Les contrats courts de délégation ou de gestion de service public ont un deuxième but essentiel : former les cadres locaux. Ainsi, à Alger, a été utilisé le programme de formation Wikti de Suez Environnement. Il prévoit tout d'abord le screening complet de la société locale sur tous les métiers de l'eau et de l'assainissement. Cela permet de situer son état de maturité, puis de définir les plans de formation triannuels en fonction du niveau d'amélioration visé par les autorités. « Le plan d'action prévoit 10 000 jours de formation par an. Les actions les plus urgentes étaient d'assurer la superstructure du service ; ensuite, nous avons lancé les formations plus "métier" », explique Jean-Marc Jahn.

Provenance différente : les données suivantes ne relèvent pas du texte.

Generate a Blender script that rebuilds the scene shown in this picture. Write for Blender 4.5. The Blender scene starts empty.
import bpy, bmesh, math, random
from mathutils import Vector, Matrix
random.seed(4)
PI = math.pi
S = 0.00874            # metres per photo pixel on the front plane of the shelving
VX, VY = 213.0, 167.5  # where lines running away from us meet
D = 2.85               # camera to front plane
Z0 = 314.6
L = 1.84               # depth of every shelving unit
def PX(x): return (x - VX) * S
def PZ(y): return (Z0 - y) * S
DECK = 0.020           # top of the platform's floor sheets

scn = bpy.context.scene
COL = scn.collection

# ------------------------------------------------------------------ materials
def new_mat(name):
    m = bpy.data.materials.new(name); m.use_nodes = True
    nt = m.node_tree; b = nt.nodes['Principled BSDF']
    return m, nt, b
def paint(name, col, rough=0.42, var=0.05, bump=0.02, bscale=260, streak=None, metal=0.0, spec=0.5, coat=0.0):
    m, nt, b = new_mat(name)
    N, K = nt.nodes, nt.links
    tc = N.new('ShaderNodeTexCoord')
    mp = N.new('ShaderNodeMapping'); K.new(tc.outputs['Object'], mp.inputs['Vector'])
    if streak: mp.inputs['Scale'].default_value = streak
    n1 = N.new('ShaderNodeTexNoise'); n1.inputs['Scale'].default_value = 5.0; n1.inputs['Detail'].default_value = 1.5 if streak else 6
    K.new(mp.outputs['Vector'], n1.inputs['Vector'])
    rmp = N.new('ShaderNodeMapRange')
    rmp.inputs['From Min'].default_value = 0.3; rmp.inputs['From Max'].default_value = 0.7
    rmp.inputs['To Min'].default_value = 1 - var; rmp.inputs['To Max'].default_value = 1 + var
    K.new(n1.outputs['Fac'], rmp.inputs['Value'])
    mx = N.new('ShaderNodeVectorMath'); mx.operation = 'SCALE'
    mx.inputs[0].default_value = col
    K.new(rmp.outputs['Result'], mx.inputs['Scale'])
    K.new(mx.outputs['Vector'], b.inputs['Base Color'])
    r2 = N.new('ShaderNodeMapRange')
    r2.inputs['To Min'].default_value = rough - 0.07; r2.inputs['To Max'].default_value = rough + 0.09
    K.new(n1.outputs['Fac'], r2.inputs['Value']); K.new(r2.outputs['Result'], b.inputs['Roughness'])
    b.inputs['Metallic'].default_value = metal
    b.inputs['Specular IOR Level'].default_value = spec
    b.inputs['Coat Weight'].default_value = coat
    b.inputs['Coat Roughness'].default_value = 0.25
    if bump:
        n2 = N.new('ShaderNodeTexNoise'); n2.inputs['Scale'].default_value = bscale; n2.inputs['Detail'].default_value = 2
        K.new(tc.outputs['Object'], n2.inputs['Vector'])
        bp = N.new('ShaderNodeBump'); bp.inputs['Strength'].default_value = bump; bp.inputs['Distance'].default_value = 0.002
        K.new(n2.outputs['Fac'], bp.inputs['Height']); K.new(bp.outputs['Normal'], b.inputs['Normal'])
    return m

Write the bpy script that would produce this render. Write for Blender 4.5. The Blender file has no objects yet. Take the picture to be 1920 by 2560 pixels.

De son côté, Veolia Eau va ouvrir un campus en Arabie Saoudite pour former les 4 600 agents de Riyad de la National Water Company. Malgré tout, sur le terrain « la principale difficulté du contrat de Riyad reste le transfert de compétences, car les cadres saoudiens ont souvent eu encore peu de contacts avec d'autres cultures, et ils sont peu nombreux à parler anglais », explique Patrice Fonlladosa, P-DG de Veolia Water AMI. Autre difficulté d'ordre culturel : accompagner l'évolution d'une gestion de la production vers une gestion de la demande.
Les objectifs de formation, souvent ambitieux, ont en outre un revers pour les exploitants : atteints avec succès, ils risquent de conduire les sociétés locales à s'affranchir de leur tutorat. Cette éventualité a, par exemple, été évoquée ces derniers mois pour Alger par le ministre algérien des Ressources en eau, Abdelmalek Sellal. D'après Jean-Marc Jahn, Suez Environnement « se devait de démontrer la valeur ajoutée d'un expert privé du domaine pour l'efficacité du service sur une très courte durée ». La décision finale des autorités algériennes sera rendue en septembre 2011, date de fin du contrat, après une évaluation approfondie des performances atteintes par le service.